* _WHAT YOU SHOULD DO_
Reply with one number only, the count of lines holding the string "writing".

Records with scene code:
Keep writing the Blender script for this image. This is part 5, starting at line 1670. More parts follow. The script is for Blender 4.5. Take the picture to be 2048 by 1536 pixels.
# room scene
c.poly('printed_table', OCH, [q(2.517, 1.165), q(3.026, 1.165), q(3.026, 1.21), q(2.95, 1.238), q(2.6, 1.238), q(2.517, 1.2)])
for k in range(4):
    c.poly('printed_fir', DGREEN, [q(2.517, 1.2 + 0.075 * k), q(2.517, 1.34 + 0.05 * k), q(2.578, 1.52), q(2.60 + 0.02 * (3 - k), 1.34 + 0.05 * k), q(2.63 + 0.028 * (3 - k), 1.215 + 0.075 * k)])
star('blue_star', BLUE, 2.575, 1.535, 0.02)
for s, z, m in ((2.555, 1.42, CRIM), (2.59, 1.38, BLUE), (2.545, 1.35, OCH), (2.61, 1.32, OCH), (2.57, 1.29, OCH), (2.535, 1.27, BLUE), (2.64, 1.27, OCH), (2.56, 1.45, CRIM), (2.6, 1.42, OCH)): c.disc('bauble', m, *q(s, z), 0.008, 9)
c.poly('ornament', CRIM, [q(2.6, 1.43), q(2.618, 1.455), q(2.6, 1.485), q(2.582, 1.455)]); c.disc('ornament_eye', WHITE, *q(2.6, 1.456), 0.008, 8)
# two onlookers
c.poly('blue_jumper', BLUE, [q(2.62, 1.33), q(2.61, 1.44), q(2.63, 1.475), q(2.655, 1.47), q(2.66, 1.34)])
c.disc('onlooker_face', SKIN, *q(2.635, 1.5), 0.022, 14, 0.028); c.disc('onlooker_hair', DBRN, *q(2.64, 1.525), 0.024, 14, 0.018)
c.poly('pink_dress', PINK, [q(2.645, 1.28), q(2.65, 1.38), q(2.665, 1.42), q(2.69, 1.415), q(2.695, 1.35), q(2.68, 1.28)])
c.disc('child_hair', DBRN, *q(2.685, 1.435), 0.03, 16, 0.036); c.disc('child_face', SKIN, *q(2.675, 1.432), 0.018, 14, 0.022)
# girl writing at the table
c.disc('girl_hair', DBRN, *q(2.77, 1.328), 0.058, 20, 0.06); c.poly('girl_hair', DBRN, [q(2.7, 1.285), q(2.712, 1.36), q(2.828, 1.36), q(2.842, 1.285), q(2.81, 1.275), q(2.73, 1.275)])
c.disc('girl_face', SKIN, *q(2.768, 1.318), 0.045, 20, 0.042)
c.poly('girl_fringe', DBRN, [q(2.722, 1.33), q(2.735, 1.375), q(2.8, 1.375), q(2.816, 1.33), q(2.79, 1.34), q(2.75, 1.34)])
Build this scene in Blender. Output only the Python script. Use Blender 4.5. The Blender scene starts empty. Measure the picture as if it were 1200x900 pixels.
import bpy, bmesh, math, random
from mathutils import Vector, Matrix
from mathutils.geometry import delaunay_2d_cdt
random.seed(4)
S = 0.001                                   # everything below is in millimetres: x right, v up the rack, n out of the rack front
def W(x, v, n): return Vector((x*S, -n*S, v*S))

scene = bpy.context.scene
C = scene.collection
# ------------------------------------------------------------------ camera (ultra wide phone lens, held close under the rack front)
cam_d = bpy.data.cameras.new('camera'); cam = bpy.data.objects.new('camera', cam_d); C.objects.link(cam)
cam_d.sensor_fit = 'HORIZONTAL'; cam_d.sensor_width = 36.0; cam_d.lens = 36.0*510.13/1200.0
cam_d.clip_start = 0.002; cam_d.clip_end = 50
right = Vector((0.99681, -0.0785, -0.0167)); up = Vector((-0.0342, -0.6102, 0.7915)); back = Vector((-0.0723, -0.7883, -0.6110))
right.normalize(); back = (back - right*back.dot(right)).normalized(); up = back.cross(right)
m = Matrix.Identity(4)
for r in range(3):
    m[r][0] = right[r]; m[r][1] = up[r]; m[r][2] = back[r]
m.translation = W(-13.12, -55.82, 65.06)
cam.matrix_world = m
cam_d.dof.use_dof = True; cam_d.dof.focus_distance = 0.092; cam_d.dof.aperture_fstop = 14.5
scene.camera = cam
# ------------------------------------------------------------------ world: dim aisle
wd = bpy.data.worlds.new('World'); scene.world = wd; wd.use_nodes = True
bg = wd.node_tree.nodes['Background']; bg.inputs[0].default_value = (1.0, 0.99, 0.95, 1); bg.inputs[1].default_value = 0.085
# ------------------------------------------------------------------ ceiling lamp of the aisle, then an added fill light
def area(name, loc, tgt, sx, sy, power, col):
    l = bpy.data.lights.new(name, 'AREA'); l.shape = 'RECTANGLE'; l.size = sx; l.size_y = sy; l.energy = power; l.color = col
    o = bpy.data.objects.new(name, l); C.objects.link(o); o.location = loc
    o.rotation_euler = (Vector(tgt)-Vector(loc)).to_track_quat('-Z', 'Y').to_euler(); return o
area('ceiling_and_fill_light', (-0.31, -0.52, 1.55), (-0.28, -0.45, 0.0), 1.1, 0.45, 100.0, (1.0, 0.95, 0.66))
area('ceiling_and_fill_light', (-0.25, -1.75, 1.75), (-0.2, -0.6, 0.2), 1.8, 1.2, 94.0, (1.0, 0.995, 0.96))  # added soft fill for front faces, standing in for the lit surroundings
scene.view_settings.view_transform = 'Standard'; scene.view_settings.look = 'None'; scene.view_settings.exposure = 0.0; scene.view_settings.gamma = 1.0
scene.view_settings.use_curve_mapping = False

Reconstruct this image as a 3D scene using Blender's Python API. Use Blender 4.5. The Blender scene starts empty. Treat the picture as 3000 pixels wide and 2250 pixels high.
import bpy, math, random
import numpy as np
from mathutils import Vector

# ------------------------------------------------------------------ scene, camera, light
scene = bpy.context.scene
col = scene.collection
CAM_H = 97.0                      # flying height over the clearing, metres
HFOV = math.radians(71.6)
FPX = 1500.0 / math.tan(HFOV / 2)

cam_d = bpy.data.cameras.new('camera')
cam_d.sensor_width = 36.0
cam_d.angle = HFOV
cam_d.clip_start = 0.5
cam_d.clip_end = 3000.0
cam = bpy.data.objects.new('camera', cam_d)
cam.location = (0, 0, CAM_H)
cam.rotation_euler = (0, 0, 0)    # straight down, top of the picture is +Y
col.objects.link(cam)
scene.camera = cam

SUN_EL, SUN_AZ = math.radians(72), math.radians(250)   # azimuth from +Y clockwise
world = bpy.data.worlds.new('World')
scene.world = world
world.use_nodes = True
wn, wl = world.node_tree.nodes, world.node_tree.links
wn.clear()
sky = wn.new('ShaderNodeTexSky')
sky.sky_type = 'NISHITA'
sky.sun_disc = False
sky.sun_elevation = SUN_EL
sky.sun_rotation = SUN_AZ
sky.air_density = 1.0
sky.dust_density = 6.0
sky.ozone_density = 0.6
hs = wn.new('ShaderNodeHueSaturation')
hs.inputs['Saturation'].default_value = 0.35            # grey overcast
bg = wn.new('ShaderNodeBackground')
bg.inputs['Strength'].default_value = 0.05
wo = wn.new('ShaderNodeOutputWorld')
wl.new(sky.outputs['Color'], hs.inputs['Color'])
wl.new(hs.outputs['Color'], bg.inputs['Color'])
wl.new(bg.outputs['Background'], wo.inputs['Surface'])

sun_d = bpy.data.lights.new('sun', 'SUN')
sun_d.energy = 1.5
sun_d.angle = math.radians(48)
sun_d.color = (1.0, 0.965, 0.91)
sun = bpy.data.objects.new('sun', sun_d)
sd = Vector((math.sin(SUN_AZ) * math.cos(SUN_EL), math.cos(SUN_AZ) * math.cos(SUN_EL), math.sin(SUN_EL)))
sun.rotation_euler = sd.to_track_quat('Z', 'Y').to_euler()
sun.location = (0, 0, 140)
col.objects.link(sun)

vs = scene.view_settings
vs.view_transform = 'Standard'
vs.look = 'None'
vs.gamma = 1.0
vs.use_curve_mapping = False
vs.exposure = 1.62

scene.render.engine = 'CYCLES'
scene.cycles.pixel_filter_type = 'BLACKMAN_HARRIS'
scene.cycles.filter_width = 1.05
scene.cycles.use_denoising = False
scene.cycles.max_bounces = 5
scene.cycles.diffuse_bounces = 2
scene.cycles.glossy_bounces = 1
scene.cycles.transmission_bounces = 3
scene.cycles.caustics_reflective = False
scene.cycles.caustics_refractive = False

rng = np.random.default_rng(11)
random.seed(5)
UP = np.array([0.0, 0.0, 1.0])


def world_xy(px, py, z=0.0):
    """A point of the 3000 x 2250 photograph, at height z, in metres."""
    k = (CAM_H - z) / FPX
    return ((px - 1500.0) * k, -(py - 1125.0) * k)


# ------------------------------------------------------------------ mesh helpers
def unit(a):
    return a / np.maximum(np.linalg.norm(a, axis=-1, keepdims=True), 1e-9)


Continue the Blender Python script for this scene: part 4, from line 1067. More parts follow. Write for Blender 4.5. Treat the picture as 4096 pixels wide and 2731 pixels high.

* _SOLUTION FOR THIS EXERCISE_
2